Places Visited on a recent trip to London, we go down often and just choose an area and just walk around we don’t take Tubes or buses that way you get to see more.

The Tate Modern

Takis at the Tate Modern

This exhibition was by a greek artist called takis https://en.wikipedia.org/wiki/Takis. He does sculptures using magnetism and sound, i found it good but Gail did not think much of it as per normal. I shall keep trying to find strange and wonderful things to take her too.

Panayiotis Vassilakis (Greek: Παναγιώτης Βασιλάκης; 29 October 1925 – 9 August 2019), also known as Takis (Greek: Τάκις), was a self-taught Greek artist known for his kinetic sculptures. He exhibited his artworks in Europe and the United States. Popular in France, his works can be found in public locations in and around Paris, as well as at the Athens-based Takis Foundation Research Center for the Arts and Sciences.[1

St Stephen Walbrook

St Stephen’s

St Stephen Walbrook is a church in the City of London, part of the Church of England‘s Diocese of London. The present domed building was erected to the designs of Sir Christopher Wren following the destruction of its medieval predecessor in the Great Fire of London in 1666. It is located in Walbrook, next to the Mansion House, and near to Bank and Monument Underground stations.

This little Church is well worth a visit if just to look at the Dome.

The London Mithraeum

The London Mithraeum

This was Gail’s part of the trip to London and for once she done us proud. Its some old roman thing that most of the time i find boring but it was very interesting indeed.  Again just walk off the beaten track and you find something interesting.

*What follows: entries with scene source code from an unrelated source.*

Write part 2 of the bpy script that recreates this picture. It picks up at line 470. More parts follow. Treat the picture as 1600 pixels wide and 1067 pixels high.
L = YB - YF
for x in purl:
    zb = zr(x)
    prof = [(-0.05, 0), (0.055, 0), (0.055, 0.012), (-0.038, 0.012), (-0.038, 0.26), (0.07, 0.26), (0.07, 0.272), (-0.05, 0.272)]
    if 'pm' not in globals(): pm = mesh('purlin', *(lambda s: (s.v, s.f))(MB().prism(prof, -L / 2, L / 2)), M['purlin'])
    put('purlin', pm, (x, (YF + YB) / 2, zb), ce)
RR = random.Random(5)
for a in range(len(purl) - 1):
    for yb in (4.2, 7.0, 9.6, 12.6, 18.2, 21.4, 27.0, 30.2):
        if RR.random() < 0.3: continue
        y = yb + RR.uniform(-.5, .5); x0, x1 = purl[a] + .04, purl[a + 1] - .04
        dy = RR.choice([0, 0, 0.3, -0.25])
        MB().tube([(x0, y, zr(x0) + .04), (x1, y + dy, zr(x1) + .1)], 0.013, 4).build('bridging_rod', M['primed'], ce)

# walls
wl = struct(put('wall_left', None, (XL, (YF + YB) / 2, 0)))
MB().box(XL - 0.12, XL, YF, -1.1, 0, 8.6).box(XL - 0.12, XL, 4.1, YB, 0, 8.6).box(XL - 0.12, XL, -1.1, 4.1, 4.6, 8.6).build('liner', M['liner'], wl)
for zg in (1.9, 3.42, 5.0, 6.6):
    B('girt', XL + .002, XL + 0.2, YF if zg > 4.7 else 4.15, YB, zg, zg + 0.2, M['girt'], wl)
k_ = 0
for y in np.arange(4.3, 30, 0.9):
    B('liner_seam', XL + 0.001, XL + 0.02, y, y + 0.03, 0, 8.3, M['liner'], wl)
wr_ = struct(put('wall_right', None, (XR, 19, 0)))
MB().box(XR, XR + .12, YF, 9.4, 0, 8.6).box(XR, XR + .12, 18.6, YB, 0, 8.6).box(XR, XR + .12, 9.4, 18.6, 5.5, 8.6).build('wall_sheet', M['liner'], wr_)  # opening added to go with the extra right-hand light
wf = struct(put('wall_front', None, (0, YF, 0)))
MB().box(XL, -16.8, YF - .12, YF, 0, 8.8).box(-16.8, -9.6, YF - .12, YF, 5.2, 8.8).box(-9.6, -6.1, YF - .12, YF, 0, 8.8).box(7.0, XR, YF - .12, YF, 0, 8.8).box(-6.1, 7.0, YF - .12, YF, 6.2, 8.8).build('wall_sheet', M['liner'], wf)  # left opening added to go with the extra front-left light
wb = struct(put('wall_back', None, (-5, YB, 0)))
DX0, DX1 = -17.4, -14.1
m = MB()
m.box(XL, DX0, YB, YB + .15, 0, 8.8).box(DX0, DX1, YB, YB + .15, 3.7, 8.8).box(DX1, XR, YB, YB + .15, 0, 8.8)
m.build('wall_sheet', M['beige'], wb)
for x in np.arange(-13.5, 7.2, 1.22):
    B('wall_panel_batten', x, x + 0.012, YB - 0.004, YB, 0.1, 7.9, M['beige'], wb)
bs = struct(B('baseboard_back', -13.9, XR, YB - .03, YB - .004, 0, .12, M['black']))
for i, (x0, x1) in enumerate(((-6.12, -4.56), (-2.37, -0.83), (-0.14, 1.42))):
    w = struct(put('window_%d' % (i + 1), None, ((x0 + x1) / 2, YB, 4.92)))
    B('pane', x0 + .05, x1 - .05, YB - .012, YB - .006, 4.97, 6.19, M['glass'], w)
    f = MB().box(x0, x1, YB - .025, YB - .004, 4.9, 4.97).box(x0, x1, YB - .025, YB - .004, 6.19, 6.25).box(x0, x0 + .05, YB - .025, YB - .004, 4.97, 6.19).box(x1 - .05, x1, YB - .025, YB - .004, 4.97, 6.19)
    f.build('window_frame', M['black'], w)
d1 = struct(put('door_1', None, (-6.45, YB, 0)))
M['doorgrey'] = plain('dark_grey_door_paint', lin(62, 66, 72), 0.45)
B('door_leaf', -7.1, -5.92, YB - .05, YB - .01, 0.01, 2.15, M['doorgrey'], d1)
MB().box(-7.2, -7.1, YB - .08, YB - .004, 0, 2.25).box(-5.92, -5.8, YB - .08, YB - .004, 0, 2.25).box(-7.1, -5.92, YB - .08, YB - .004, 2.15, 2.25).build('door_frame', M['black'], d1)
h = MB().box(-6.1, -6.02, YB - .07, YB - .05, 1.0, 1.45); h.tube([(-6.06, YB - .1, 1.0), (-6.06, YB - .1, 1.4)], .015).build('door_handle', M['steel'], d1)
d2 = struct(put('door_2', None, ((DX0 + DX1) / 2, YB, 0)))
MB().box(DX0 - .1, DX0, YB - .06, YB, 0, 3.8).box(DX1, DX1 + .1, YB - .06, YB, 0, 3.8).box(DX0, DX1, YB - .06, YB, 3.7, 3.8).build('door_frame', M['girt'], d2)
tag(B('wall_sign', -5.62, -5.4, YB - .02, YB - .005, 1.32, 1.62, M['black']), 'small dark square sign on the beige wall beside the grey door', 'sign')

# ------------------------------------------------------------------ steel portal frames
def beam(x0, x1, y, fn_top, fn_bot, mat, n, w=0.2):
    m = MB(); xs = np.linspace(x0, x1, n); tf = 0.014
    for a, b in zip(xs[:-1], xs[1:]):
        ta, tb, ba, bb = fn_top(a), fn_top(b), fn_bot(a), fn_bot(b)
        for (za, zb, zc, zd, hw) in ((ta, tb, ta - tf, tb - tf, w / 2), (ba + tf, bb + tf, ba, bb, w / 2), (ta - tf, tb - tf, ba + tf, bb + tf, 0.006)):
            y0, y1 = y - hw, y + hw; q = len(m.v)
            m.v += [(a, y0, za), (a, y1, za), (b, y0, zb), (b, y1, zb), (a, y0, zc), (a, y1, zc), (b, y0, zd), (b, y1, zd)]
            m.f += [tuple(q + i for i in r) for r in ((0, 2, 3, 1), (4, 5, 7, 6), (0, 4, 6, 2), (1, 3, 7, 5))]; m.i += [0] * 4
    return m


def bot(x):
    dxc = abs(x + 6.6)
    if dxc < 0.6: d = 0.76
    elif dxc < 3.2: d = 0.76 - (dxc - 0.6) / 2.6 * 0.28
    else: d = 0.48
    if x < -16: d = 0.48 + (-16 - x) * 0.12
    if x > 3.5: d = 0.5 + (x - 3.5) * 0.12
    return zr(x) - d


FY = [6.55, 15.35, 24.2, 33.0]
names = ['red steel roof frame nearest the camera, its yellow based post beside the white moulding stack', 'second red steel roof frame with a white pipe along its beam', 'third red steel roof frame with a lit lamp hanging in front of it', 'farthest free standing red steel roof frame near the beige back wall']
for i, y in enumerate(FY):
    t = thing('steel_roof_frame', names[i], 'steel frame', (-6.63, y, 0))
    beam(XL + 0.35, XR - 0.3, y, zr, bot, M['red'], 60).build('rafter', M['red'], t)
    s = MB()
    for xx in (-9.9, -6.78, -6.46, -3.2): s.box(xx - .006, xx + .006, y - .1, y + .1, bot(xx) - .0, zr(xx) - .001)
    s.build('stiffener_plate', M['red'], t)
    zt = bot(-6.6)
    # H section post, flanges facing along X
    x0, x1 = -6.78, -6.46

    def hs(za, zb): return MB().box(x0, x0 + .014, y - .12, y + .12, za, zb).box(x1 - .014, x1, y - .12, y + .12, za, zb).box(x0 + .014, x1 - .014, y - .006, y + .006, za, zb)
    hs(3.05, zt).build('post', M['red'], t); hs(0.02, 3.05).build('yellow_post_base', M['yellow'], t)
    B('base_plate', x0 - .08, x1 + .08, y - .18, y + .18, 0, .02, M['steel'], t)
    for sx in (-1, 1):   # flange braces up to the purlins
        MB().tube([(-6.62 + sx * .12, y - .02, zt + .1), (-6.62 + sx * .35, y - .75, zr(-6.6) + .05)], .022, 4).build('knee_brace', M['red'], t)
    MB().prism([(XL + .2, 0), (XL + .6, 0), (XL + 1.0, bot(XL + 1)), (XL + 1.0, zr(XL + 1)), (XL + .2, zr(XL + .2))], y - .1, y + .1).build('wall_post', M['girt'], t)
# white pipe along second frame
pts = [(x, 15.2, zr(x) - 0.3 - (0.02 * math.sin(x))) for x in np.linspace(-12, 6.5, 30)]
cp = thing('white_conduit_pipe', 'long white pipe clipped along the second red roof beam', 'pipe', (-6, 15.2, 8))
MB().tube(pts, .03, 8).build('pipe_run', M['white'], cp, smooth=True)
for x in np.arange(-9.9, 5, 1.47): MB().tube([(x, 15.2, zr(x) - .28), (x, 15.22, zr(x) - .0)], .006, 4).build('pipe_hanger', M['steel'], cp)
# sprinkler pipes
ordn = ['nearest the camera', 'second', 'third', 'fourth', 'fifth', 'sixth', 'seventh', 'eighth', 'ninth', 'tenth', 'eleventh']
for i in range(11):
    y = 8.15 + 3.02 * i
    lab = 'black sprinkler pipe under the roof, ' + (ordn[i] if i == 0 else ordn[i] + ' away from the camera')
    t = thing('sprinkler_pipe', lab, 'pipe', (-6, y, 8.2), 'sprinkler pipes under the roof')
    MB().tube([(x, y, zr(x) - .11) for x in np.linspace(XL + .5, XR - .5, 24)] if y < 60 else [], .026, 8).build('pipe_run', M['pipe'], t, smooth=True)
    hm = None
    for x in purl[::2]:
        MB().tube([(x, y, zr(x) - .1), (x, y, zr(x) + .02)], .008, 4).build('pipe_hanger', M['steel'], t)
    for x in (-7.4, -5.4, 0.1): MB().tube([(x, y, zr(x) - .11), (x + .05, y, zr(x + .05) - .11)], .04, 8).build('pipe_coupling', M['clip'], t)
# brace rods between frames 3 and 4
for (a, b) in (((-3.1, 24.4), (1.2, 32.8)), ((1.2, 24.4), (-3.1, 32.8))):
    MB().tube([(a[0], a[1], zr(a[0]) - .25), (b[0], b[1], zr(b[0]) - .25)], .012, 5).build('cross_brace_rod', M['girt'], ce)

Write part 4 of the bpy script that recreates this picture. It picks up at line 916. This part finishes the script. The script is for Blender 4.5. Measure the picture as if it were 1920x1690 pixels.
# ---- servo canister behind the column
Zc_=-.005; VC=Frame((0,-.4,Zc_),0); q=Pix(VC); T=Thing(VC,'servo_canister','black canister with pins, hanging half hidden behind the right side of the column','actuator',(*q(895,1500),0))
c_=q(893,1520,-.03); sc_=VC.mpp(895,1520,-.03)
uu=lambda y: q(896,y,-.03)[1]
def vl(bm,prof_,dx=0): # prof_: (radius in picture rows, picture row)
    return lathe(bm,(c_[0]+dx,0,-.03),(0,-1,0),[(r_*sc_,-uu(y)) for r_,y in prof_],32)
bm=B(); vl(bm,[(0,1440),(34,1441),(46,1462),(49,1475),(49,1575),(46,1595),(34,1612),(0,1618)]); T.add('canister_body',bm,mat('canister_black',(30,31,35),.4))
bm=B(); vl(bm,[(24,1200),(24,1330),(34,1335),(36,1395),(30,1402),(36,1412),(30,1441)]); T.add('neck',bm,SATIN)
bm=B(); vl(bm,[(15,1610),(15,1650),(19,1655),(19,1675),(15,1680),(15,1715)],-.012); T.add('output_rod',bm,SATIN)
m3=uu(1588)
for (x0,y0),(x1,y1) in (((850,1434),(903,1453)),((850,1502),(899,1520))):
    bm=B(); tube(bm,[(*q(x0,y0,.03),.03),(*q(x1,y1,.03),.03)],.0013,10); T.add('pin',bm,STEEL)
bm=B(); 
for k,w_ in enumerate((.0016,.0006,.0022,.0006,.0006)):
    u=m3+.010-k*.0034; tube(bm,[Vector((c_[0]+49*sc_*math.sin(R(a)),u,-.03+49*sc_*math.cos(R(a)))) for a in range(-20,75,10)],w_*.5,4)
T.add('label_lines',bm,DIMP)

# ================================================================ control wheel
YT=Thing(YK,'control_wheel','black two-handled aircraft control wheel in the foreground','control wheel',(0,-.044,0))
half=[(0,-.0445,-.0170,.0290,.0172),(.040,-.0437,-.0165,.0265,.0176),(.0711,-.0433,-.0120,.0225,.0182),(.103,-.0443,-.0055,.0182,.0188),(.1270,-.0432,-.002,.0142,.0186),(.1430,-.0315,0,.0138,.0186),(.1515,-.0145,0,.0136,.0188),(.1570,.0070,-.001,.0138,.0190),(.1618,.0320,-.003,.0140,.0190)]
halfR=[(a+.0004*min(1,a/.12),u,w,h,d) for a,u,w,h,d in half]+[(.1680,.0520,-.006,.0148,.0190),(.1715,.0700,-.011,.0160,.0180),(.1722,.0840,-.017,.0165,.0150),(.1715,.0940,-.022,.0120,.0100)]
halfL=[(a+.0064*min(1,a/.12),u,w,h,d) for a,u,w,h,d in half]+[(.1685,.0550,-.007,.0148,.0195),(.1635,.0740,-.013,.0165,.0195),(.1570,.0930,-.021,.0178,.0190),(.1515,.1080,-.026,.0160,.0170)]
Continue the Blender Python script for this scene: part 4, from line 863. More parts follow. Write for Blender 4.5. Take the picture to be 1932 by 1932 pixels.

From Wikipedia. The London Mithraeum, also known as the Temple of Mithras, Walbrook, is a Roman mithraeum that was discovered in Walbrook, a street in the City of London, during a building’s construction in 1954. The entire site was relocated to permit continued construction and this temple of the mystery god Mithras became perhaps the most famous 20th-century Romandiscovery in London.